Photo by Brock Keeling

On Thursday, San Francisco Mayor London Breed released the results of a voter survey indicating that 68 percent of San Franciscans would favor a publicly owned and operated electrical utility, as the city considers a power play in the face of bankruptcy and scandal for Pacific Gas and Electric Company (PG&E).

The poll was commissioned by the city and conducted by SF opinion polling firm Goodwin Simon Strategic Research. According to Breed, “68 percent were in favor of the SFPUC delivering public power to the city,” out of a pool of 435 registered voters.

The SF Public Utilities Commission (SFPUC) is presently conducting a feasibility study about the fallout of PG&E’s recent bankruptcy, which will include “the potential acquisition of the company’s assets” by the city.

SFPUC already delivers much of the city’s power via a 2016 program called Clean Power SF.

“We purchase clean and renewable energy on behalf of our customers, which is then delivered through PG&E’s poles and wires,” according to SFPUC.

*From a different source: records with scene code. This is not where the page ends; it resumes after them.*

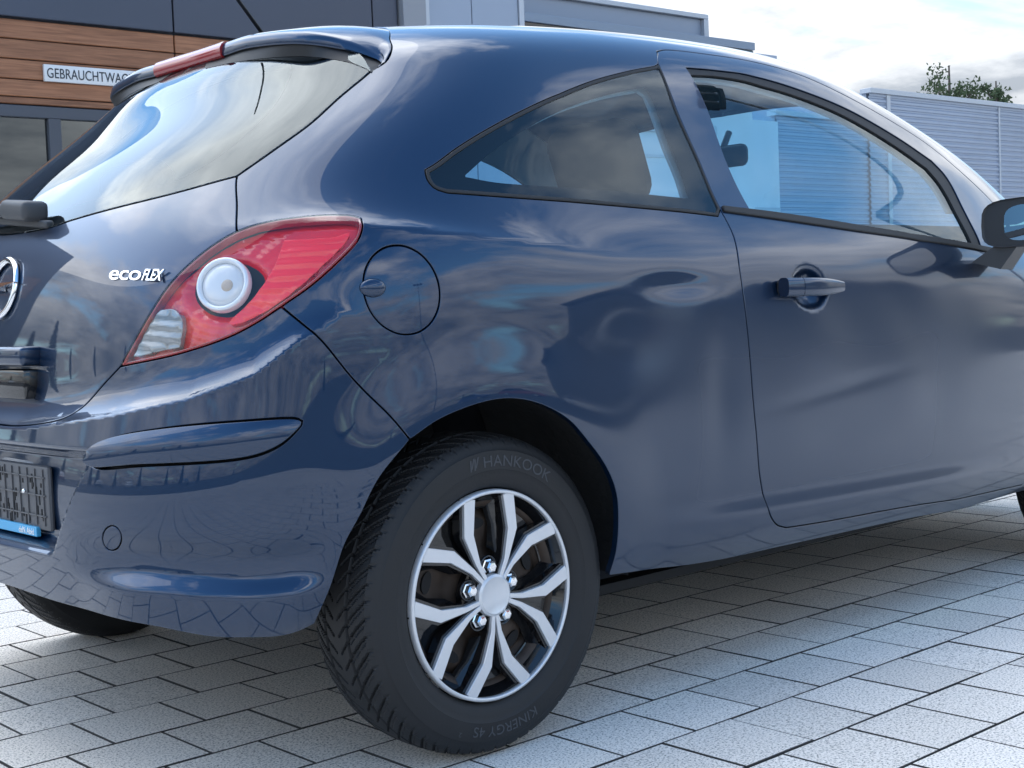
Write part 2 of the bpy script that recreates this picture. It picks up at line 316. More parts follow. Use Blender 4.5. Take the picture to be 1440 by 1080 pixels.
CURVES = {
'lampTopA':[(0.3334,7.5778),(0.3653,8.3546),(0.3878,8.9529),(0.4064,9.4152),(0.4294,9.8606),(0.4508,10.226),(0.4705,10.491),(0.4821,10.603)],
'lampTopB':[(0.4821,10.603),(0.4963,10.695),(0.5162,10.784),(0.5488,10.877),(0.5928,10.927),(0.617,10.893),(0.6275,10.797)],
'lampEnd':[(0.6275,10.797),(0.6274,10.481),(0.6212,10.161),(0.5968,9.6482),(0.5659,9.1238),(0.5361,8.731)],
'lampBot':[(0.5361,8.731),(0.5102,8.4177),(0.4778,8.1276),(0.4172,7.815),(0.3334,7.5778)],
'tgGap':[(0.4821,10.603),(0.471,11.504),(0.4518,12.215)],
'tgWin':[(0.4518,12.215),(0.4818,12.754),(0.5098,13.339),(0.5315,14.155),(0.565,14.982)],
'tgTop':[(0.565,14.982),(0.5869,15.288),(0.5945,15.824),(0.5927,16.282),(0.613,17.7),(0.56,18.9),(0.52,20)],
'tgBot':[(0.3334,7.5778),(0.3023,7.1545),(0.2678,6.6046),(0.2379,6.3719),(0.1489,6.1772),(0.06,6.1572),(0,6.1572)],
'winBot':[(0.4518,12.215),(0.3535,11.865),(0.1533,11.458),(0.09,11.328),(0,11.288)],
'winTop':[(0.565,14.982),(0.52,15.9),(0.42,16.5),(0.25,16.75),(0.1,16.8),(0,16.8)],
'bumpGap':[(0.5361,8.731),(0.5581,8.3482),(0.5785,7.9635),(0.6064,7.2836),(0.6252,6.8923),(0.653,6.3659),(0.6791,5.7987)],
'archBump':[(0.6791,5.7987),(0.6469,5.087),(0.6267,4.3924),(0.6093,3.8746),(0.5932,3.1148),(0.573,2.4026)],
'bumpLow':[(0.573,2.4026),(0.5418,2.2924),(0.5079,2.3262),(0.473,2.3558),(0.4014,2.5495),(0.2639,2.5946),(0.1062,2.681),(0.04,2.681),(0,2.681)],
'archBody':[(0.6791,5.7987),(0.7157,6.1718),(0.7706,6.4319),(0.8181,6.4791),(0.8703,6.2999),(0.9253,5.8667),(0.9649,5.2983),(1.002,4.6665),(1.024,4.0716),(1.032,3.526),(1.035,2.728),(1.028,2.1016)],
'sill':[(1.028,2.1016),(1.049,2.0762),(1.2,1.8151),(1.447,1.738),(1.881,1.5758),(2.041,1.3716)],
'fuel':[(0.7213,8.8431),(0.7165,8.4827),(0.7047,8.2071),(0.6881,8.0541),(0.6696,8.044),(0.6519,8.1758),(0.6374,8.4281),(0.628,8.7651),(0.6251,9.1444),(0.6291,9.5139),(0.6397,9.8149),(0.6553,9.9954),(0.6739,10.022),(0.6925,9.8852),(0.7082,9.6077),(0.7183,9.2386)],
'doorRear':[(1.553,15.906),(1.485,15.419),(1.44,14.191),(1.435,12.732),(1.411,11.396),(1.394,10.539),(1.36,9.3655),(1.34,7.9282),(1.335,6.214),(1.341,5.074),(1.355,3.9981),(1.375,3.2666),(1.388,2.8475),(1.413,2.4996),(1.442,2.3396)],
'doorLow':[(1.442,2.3396),(1.552,2.251),(1.858,2.0667),(2.154,1.7001)],
'doorTop':[(1.553,15.906),(1.618,16.009),(1.875,16.03),(2.087,15.964),(2.204,15.68),(2.268,15.123),(2.302,14.617),(2.327,14.021),(2.332,13.525)],
'winOut':[(1.627,15.39),(1.807,15.413),(2.001,15.368),(2.112,15.095),(2.195,14.663),(2.244,13.969),(2.268,13.3)],
'winOutF':[(2.268,13.3),(2.26,12.896),(2.205,11.819),(2.124,10.003)],
'winOutB':[(2.124,10.003),(2.019,10.406),(1.809,10.843),(1.595,11.227),(1.505,11.373)],
'winOutL':[(1.505,11.373),(1.55,13.419),(1.627,15.39)],
'glsT':[(1.623,15.195),(1.774,15.243),(1.954,15.16),(2.083,14.879),(2.163,14.426),(2.21,13.686),(2.23,13.054)],
'glsF':[(2.23,13.054),(2.219,12.628),(2.169,11.509),(2.111,10.12)],
'glsB':[(2.111,10.12),(2.023,10.466),(1.815,10.901),(1.6,11.282),(1.506,11.425)],
'glsL':[(1.506,11.425),(1.551,13.365),(1.623,15.195)],
'beltT':[(1.422,11.499),(1.6,11.282),(1.815,10.901),(2.023,10.466),(2.147,9.9745)],
'beltB':[(2.135,9.7696),(2.01,10.23),(1.79,10.64),(1.579,11.02),(1.411,11.294)],
'qOutT':[(1.457,15.336),(1.292,15.075),(1.121,14.695),(0.9865,14.218),(0.8923,13.717),(0.8168,13.193),(0.7666,12.755),(0.7365,12.419),(0.7201,12.266)],
'qOutL':[(0.7201,12.266),(0.7252,12.041),(0.7383,11.799),(0.7592,11.685)],
'qOutB':[(0.7592,11.685),(0.8684,11.598),(1.026,11.495),(1.293,11.26),(1.388,11.133)],
'qOutR':[(1.388,11.133),(1.409,11.803),(1.423,13.535),(1.457,15.336)],
'qClrT':[(1.354,14.72),(1.229,14.513),(1.111,14.233),(1.022,13.932),(0.9452,13.533),(0.8427,12.756),(0.7944,12.22)],
'qClrB':[(0.7945,12.168),(0.8545,12.049),(0.9812,11.991),(1.133,11.934),(1.347,11.78)],
'qClrR':[(1.347,11.78),(1.364,12.521),(1.364,13.413),(1.369,14.63)],
'rwClr':[(0.3794,15.958),(0.3989,15.502),(0.4049,15.03),(0.4132,13.788),(0.3994,12.976),(0.3679,12.478),(0.3327,12.262),(0.2099,12.105),(0.1099,12.003)],
'bulb':[(0.469,9.3131)],
'revLens':[(0.3885,8.8039),(0.4075,8.7912),(0.4175,8.6459),(0.4219,8.401),(0.4182,7.9707),(0.3504,7.7752),(0.3712,8.3976)],
'ledSeg':[(0.5381,10.327),(0.5943,10.306),(0.6131,10.432),(0.6085,10.192),(0.5816,9.6447),(0.5583,9.2172),(0.5244,8.7269),(0.494,8.4547),(0.4774,8.4231),(0.5027,8.9295),(0.5262,9.6252)],
'strip':[(0.3246,5.4968),(0.3331,5.8194),(0.3569,6.0264),(0.4234,6.2566),(0.497,6.3855),(0.5535,6.4074),(0.5594,6.3368),(0.552,6.0988),(0.5395,5.867),(0.523,5.7111),(0.5008,5.619),(0.4008,5.4925),(0.3352,5.4076)],
'plateR':[(0.2594,5.5203),(0.2553,5.1433),(0.281,4.5155),(0.247,3.8574)],
'tow':[(0.3704,4.1379),(0.366,4.0128),(0.3594,3.9177),(0.3521,3.879),(0.3457,3.9046),(0.3422,3.9883),(0.3426,4.1078),(0.3466,4.2287),(0.353,4.3192),(0.3603,4.3572),(0.3668,4.334),(0.3707,4.2548)],
'badge':[(0.3028,9.5368),(0.3663,9.4623),(0.3859,9.7441),(0.3877,9.4944),(0.3477,9.6029)],
'emblem':[(0.0123,9.5412)],
'handle':[(1.547,8.8227),(1.435,8.8231),(1.609,8.6994)],
'latch':[(0.6357,9.053)],
'handleBar':[(0.0055,7.998),(0.0935,8.0277),(0.1011,7.4905),(0.0158,6.9242)],
'doorFront':[(2.154,1.7001),(2.16,2.2308),(2.16,3.2132),(2.147,5.7503),(2.185,8.2503),(2.248,10.026),(2.322,12.066),(2.332,13.525)],
'sill2':[(2.041,1.3716),(2.208,1.2369)],
'archFront':[(2.224,1.3228),(2.205,2.524),(2.202,3.544),(2.211,4.4438),(2.229,5.2472),(2.256,5.9026),(2.287,6.3201),(2.319,6.4625),(2.349,6.3201),(2.375,5.9026),(2.398,5.2472),(2.418,4.4438),(2.436,3.544),(2.452,2.524),(2.471,1.3228)],
}
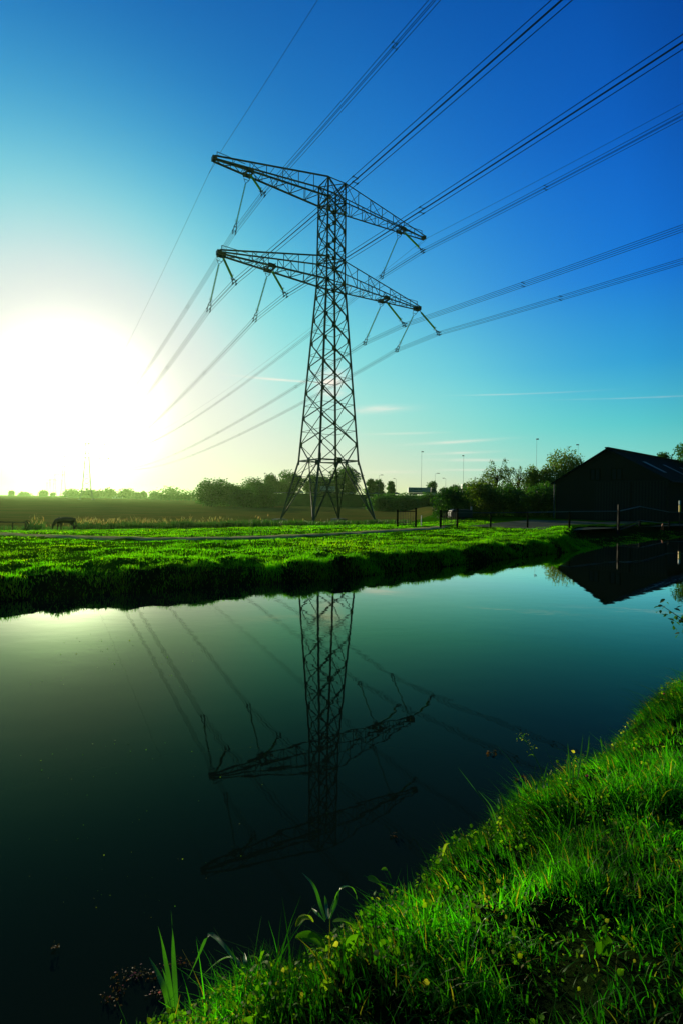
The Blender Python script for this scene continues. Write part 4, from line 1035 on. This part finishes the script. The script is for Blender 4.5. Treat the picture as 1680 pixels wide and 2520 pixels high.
def truck(label, px_r, px_l, Y, base_y, z, blue=True):
    a = at(px_l, base_y, Y); e = at(px_r, base_y, Y); Lk = (e - a).length
    r = thing('truck', label, 'truck', (a.x, Y, z), math.atan2(e.y - a.y, e.x - a.x), 'trucks on the raised road')
    bl = Lk * .78
    g = MB(); g.box((bl / 2, 0, 2.65), (bl, 2.5, 2.7)); g.build('trailer', M['white'], r)
    g = MB(); g.box((bl / 2, 0, 1.0), (bl * .96, 1.2, .35)); g.box((bl * .5, -1.2, .75), (bl * .5, .1, .55)); g.build('chassis', M['darkmetal'], r)
    g = MB(); g.box((bl / 2, -1.262, 1.62), (bl * .985, .02, .42)); g.build('stripe', M['ink'], r)
    # lettering along the trailer, too small in the photo to make out
    g = MB(); x = bl * .12
    for i in range(14):
        w_ = .18 + .12 * ((i * 7) % 3)
        if i not in (2, 9): g.box((x + w_ / 2, -1.262, 3.12), (w_, .02, .42)); g.box((x + w_ / 2, -1.262, 2.88), (w_ * .4, .02, .3))
        x += w_ + .12
    for k_ in range(3): g.bar((bl * .72 + k_ * .5, -1.265, 2.5), (bl * .76 + k_ * .5, -1.265, 3.7), .18, .02); g.bar((bl * .78 + k_ * .5, -1.265, 2.5), (bl * .74 + k_ * .5, -1.265, 3.6), .15, .02)
    g.build('lettering', M['ink'], r)
    c = MB(); cl_ = Lk - bl - .5
    c.prism([(bl + .5, .7), (bl + .5, 3.5), (bl + .5 + cl_ * .75, 3.6), (bl + .5 + cl_ * .97, 2.2), (bl + .5 + cl_, .7)], 2.4, axis=1, base=-1.2); c.build('cab', M['teal'], r)
    g = MB(); g.box((bl + .5 + cl_ * .55, -1.21, 2.4), (cl_ * .45, .04, .8)); g.build('window', M['glass'], r)
    g = MB(); g.prism([(bl + .5, 3.6), (bl + .5, 4.0), (bl + .5 + cl_ * .5, 3.66)], 2.2, axis=1, base=-1.1); g.build('spoiler', M['white'], r)
    for x in (bl * .12, bl * .24, bl * .36, bl + cl_ * .1, bl + .5 + cl_ * .7):
        for y in (-1.05, 1.05):
            w_ = MB(); lathe(w_, (x, y - .15, .5), (x, y + .15, .5), [(0, .02), (0, .5), (.3, .5), (.3, .02)], 14); w_.build('wheel', M['rubber'], r)
truck('white articulated truck with dark lettering and teal cab on the raised road', 1073, 1003, RD - 3, 1217, ZR + .05)
truck('second white truck half hidden behind the bushes, further right on the road', 1196, 1135, 226, 1209, 5.9)
truck('pale box truck seen through the pylon between the two right legs', 834, 788, RD - 2, 1217.5, ZR + .05)
def car(label, px, wpx, Y, z, matn):
    p = at(px, 1217, Y); Lc = wpx / F * Y; r = thing('car', label, 'car', (p.x, Y, z), math.atan2(-5, 80), 'cars on the raised road'); k_ = Lc / 4.4
    g = MB(); g.prism([(-2.2 * k_, .3), (-2.2 * k_, .85), (-1.6 * k_, .95), (-.95 * k_, 1.42), (.75 * k_, 1.42), (1.4 * k_, .95), (2.2 * k_, .75), (2.2 * k_, .3)], 1.7, axis=1, base=-.85); g.build('body', M[matn], r)
    g = MB(); g.prism([(-1.45 * k_, .97), (-.9 * k_, 1.36), (.7 * k_, 1.36), (1.25 * k_, .97)], 1.74, axis=1, base=-.87); g.build('window', M['glass'], r)
    for x in (-1.35, 1.35):
        for y in (-.8, .8):
            w_ = MB(); lathe(w_, (x * k_, y - .1, .32), (x * k_, y + .1, .32), [(0, .02), (0, .32), (.2, .32), (.2, .02)], 12); w_.build('wheel', M['rubber'], r)
M['carblue'] = simple('car_paint', (.08, .20, .21), (.10, .24, .25), 2, .3)
car('pale van on the raised road behind the left pylon leg', 741, 15, RD - 2, ZR, 'white')
car('teal car on the raised road, right of the pylon, first of the row', 864, 14, RD - 2, ZR, 'carblue')
car('teal car on the raised road below the pointed trees', 925, 16, RD - 2, ZR, 'carblue')
car('dark car on the raised road between the pointed trees', 943, 14, RD - 2, ZR, 'teal')
car('dark car on the raised road close behind the truck', 975, 17, RD - 2, ZR, 'carblue')
def lamp(label, px, top, Y, base_y, arm=0.0, h_=.0, kind='tall'):
    p = at(px, top, Y); q = at(px, base_y, Y); r = thing('street_lamp', label, 'street lamp', (p.x, Y, q.z), 0, 'street lamps along the raised road'); H = p.z - q.z
    wd = max(.10, Y * .62 / F)
    g = MB(); g.tube([(0, 0, 0), (0, 0, H * .5), (0, 0, H)], [wd * .62, wd * .5, wd * .4], 7); g.build('pole', M['lampmetal'], r)
    w = arm / F * Y
    g = MB()
    if kind == 'arm': g.bar((0, 0, H), (w * .5, 0, H + .25), wd * .8); g.prism([(w * .4, -.25), (w, -.2), (w, .2), (w * .4, .25)], .28, 2, H + .15)
    else: g.prism([(-.2 * abs(w) / w, -.35), (w, -.3), (w, .3), (-.2 * abs(w) / w, .35)], .42, 2, H - .1)
    g.build('lamp_head', M['darkmetal'], r)
lamp('tall street lamp rising behind the white truck', 1037, 1112, RD + 8, 1203, 4.5)
lamp('tall street lamp left of the airy willow', 1140, 1122, 250, 1196, -3.5)
lamp('tallest street lamp, standing over the weeping trees', 1320, 1081, 215, 1170, 4.5)
lamp('tall street lamp just left of the barn ridge', 1422, 1095, 225, 1150, -4.5)
lamp('low street lamp with bent arm in front of the small tree by the truck', 1070, 1166, RD - 9, 1223, 11, kind='arm')
lamp('low street lamp with arm pointing left, right of the truck', 1096, 1178, RD + 30, 1210, -8, kind='arm')
lamp('low street lamp with arm beside the broad pointed tree', 932, 1170, RD - 6, 1221, 10, kind='arm')
lamp('low street lamp with arm pointing left past the small pointed tree', 974, 1179, RD + 40, 1212, -7, kind='arm')
lamp('faint street lamp above the bushy tree left of the pylon', 651, 1165, RD + 40, 1200, 3)
lamp('very faint street lamp above the dome-shaped trees', 558, 1178, RD + 60, 1200, 3)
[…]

In fact, SFPUC claims that, within a few years, SF will already be providing 80 percent of the city’s electricity. (Since the city automatically enrolls residents in the Clean Power program, growth has been substantial. Customers may opt out if they wish.)

In June 2018 voters passed Proposition A in SF, which allows the city to “issue revenue bonds for facilities needed to produce and deliver clean power when approved by ordinance receiving a two-thirds vote of the Board of Supervisors.”

The measure won with more than 77 percent of the vote. Seven months later, PG&E filed for Chapter 11 bankruptcy, fearing that the price of wildfires caused by the utility’s equipment and policies will be too great for it to bear.

Breed ordered SFPUC to begin exploring expansion of its electricity programs almost immediately after the news broke.